Pengelolaan sumber daya alam berbasis kearifan lokal berarti dalam mengeksploitasi sumber daya alam harus dilaksanakan konsep kearifan lokal yaitu dengan cara menetapkan wilayah-wilayah yang dijadikan sebagai wilayah yang harus dijaga kelestariannya dan tidak dapat dieksploitasi untuk dimanfaatkan sebagai penjaga ekosistem hutan disamping adanya hutan yang dimanfaatkan sebagai lokasi pembudidayaan hasil produksi hutan khususnya rotan. Selain itu, pengelolaan sumber daya alam harus mempertimbangkan dampak yang akan terjadi di masa depan yang diakibatkan oleh tindakan pengelolaan sumber daya alam saat ini. Hal tersebut didukung oleh teori aksi dan reaksi. Suatu aksi akan mempengaruhi reaksi yang akan terjadi.
Sistem kearifan lokal juga mendorong untuk diterapkannya sistem budidaya terhadap sumber daya alam khususnya rotan yang sebagian besar masih diperoleh dari hutan. Eksploitasi rotan yang telah dilakukan menyebabkan hasil produksi hutan berupa rotan semakin berkurang setiap tahun. Untuk mengatasi permasalahan tersebut maka pemerintah mengeluarkan kebijakan berupa Peraturan Menteri Perdagangan Republik Indonesia NOMOR 12/M- DAG/PER/6/2005 Tentang Ketentuan Ekspor Rotan.

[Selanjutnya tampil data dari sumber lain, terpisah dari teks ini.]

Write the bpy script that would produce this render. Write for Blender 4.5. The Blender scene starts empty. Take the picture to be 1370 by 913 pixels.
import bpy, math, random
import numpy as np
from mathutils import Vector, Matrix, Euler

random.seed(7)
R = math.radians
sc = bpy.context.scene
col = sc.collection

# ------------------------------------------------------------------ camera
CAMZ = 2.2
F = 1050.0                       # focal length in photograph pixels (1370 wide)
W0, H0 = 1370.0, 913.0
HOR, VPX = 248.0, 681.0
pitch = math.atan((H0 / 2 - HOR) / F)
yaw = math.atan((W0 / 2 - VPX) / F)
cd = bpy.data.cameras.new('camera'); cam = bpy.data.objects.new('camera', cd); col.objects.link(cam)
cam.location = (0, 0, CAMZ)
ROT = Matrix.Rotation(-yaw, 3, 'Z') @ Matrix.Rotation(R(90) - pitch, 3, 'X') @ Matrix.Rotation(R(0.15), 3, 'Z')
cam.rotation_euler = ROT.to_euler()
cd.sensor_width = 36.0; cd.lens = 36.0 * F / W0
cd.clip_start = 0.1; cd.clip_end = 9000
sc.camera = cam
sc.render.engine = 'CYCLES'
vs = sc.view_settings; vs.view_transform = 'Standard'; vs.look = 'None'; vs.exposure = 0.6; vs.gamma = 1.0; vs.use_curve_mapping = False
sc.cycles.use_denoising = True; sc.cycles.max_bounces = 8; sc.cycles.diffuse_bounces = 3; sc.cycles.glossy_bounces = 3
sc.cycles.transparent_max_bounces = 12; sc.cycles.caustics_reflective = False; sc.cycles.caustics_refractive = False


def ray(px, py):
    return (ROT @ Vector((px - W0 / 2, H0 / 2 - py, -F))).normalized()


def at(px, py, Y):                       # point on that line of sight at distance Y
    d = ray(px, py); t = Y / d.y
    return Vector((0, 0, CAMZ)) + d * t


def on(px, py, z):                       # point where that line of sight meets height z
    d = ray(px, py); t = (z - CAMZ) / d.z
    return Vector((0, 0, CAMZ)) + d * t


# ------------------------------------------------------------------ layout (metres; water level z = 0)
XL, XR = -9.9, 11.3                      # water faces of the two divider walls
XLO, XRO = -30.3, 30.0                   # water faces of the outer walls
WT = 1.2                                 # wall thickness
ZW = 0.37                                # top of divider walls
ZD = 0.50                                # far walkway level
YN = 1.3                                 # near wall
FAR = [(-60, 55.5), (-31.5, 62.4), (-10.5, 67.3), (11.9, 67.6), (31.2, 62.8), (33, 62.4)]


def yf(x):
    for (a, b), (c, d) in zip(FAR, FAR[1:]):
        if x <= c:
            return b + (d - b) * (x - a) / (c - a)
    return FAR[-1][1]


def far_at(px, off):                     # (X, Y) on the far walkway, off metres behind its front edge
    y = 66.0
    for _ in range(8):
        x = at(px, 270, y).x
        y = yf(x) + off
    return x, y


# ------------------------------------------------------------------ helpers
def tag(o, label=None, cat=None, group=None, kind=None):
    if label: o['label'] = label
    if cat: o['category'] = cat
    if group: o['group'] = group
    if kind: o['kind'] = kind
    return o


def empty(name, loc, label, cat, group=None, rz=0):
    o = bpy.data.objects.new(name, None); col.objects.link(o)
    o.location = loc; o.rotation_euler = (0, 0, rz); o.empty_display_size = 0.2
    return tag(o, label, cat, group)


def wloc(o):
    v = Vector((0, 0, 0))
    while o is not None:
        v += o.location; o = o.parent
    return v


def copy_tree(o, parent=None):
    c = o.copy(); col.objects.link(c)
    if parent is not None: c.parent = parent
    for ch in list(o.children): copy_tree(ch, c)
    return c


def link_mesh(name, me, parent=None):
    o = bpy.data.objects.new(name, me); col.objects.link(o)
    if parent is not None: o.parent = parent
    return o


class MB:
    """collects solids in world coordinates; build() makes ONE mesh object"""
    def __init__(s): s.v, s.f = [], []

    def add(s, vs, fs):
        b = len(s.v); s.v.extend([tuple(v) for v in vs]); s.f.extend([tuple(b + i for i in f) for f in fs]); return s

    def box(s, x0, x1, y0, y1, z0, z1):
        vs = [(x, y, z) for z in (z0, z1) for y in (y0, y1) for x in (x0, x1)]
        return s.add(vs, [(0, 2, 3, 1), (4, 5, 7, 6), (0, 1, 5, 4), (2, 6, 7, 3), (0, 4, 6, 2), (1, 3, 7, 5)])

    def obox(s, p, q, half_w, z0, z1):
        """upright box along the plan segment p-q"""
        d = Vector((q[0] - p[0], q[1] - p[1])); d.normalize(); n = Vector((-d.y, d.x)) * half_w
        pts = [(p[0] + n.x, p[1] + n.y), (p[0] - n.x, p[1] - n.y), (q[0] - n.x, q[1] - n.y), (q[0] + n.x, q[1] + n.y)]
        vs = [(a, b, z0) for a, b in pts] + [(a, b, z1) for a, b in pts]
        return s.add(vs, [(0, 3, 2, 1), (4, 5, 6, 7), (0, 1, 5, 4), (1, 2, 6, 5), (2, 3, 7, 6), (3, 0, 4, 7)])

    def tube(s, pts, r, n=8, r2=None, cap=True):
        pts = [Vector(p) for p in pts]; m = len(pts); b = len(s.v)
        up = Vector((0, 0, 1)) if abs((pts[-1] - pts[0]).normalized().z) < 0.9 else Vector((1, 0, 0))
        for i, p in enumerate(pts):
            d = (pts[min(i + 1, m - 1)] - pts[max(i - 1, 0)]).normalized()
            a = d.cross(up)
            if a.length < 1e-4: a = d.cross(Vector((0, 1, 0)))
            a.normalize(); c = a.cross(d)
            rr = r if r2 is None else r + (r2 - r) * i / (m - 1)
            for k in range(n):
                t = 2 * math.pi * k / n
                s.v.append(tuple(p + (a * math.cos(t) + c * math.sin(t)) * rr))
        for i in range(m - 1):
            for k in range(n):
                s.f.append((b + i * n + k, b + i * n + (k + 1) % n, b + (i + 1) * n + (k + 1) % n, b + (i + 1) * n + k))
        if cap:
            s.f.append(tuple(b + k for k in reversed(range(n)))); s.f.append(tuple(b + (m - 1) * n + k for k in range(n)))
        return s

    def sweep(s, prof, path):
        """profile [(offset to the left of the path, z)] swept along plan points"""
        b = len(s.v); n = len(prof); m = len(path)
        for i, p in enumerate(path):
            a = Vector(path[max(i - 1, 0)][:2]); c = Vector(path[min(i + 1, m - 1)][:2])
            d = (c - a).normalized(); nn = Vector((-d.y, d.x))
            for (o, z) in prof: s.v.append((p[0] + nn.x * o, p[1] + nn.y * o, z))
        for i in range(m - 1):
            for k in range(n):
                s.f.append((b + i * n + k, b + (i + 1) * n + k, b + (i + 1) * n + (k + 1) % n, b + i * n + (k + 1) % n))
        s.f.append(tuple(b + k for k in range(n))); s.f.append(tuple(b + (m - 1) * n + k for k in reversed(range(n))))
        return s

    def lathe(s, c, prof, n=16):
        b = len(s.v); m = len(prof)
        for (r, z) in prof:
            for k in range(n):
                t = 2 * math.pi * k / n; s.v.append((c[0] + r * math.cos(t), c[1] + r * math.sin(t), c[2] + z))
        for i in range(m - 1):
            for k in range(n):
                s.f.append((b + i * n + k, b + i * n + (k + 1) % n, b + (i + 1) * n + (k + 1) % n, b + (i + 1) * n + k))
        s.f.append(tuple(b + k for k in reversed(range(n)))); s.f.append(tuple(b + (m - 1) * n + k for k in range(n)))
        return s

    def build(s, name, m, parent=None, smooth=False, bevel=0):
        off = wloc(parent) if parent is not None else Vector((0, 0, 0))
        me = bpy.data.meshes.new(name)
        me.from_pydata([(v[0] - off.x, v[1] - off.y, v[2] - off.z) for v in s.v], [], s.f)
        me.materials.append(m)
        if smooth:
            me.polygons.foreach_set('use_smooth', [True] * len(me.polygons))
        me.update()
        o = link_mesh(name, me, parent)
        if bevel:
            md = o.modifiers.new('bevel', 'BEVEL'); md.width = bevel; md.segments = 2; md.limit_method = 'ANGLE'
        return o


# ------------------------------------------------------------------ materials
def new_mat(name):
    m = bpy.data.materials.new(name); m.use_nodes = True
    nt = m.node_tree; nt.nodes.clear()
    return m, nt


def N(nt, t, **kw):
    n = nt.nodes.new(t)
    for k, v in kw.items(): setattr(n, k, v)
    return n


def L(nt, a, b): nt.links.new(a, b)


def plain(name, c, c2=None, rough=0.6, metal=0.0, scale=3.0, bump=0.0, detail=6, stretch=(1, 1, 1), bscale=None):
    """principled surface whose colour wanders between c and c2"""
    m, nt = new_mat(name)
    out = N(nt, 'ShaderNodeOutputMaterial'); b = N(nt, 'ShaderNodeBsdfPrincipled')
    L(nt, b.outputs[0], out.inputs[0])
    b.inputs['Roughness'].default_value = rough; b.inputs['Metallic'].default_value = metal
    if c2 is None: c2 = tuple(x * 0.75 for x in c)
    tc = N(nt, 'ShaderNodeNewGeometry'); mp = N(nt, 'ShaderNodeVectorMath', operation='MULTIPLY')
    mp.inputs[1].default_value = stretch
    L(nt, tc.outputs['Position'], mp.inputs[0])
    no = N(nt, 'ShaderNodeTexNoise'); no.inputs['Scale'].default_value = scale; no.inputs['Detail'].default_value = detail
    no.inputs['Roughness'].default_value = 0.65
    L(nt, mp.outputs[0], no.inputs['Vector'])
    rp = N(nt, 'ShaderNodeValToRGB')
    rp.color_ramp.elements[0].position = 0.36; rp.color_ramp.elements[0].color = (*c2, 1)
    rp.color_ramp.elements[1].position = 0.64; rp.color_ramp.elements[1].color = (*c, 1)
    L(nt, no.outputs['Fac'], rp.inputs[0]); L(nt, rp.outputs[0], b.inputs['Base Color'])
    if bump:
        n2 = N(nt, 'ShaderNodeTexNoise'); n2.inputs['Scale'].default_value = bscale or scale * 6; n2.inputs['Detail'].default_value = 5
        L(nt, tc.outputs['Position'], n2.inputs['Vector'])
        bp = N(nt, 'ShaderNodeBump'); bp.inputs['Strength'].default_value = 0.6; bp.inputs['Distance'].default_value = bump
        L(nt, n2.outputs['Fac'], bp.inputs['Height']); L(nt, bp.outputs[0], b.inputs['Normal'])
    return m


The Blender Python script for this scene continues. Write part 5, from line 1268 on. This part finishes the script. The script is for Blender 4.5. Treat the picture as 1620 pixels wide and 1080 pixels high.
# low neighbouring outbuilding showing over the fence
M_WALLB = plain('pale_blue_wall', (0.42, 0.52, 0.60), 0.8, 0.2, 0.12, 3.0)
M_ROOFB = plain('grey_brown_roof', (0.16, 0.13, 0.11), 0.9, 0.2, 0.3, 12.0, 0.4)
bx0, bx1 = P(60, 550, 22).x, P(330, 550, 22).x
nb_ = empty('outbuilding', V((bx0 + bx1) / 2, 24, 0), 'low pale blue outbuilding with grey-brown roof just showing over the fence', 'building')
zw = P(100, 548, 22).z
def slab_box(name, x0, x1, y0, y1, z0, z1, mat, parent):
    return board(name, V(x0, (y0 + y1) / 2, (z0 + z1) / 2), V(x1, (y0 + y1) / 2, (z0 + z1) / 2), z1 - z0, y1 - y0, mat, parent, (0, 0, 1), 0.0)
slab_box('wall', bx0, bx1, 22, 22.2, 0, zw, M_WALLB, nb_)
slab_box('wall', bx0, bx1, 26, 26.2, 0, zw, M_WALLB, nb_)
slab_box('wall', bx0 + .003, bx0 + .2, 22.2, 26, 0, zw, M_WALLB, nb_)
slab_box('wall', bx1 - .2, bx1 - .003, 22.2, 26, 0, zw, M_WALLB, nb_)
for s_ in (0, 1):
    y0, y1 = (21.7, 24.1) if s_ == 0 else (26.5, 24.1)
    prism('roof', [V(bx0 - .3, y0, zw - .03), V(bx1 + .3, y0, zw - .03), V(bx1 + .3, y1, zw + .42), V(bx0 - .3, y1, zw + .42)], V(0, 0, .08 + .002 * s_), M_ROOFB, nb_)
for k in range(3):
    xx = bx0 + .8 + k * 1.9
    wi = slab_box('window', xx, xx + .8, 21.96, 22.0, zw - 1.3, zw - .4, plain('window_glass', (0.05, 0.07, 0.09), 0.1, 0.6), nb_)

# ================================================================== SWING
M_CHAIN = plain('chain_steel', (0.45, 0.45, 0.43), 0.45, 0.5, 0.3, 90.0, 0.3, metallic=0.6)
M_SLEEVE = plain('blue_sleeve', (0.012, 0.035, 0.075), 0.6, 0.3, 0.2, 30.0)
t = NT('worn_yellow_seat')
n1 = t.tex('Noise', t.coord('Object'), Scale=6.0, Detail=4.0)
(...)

Pemerintah sebagai sektor yang berwenang membuat suatu regulasi harus memiliki komitmen yang kuat dalam pengelolaan SDA ini, karena tingginya tingkat eksploitasi di Indonesia baik SDM maupun SDA . Salah satu contoh eksploitasi SDA yaitu PT Freeport, dimana kekayaan alam tanah papua terus diambil, sementara sarana infrastruktur masih jauh dari memadai. SDM yang terus dieksploitasi yaitu bangsa ini hanya menjadi buruh di tanah sendiri sedangkan manajer dan pengelola perusahaan adalah orang asing. Banyak perusahaan Indonesia yang sahamnya sebagian besar dimiliki oleh asing meskipun berlabelkan milik negara. Apabila hal ini tidak segera dicegah pastilah seluruh perusahaan Indonesia yang berlabelkan milik negara hanya sekedar label sedangkan lebih dari 50% sahamnya dimiliki oleh asing. Hal ini adalah sebuah realita yang begitu ironis bangsa yang dikatakan kaya tetapi menjadi buruh di negara sendiri dengan hutang mencapai triliyunan. Sekarang siapa yang salah? semua saling menyalahkan. Sedangkan rakyat yang tidak tahu apa-apa harus menerima kondisi ini, sementara pihak-pihak tertentu menikmati keuntungan dari hal ini.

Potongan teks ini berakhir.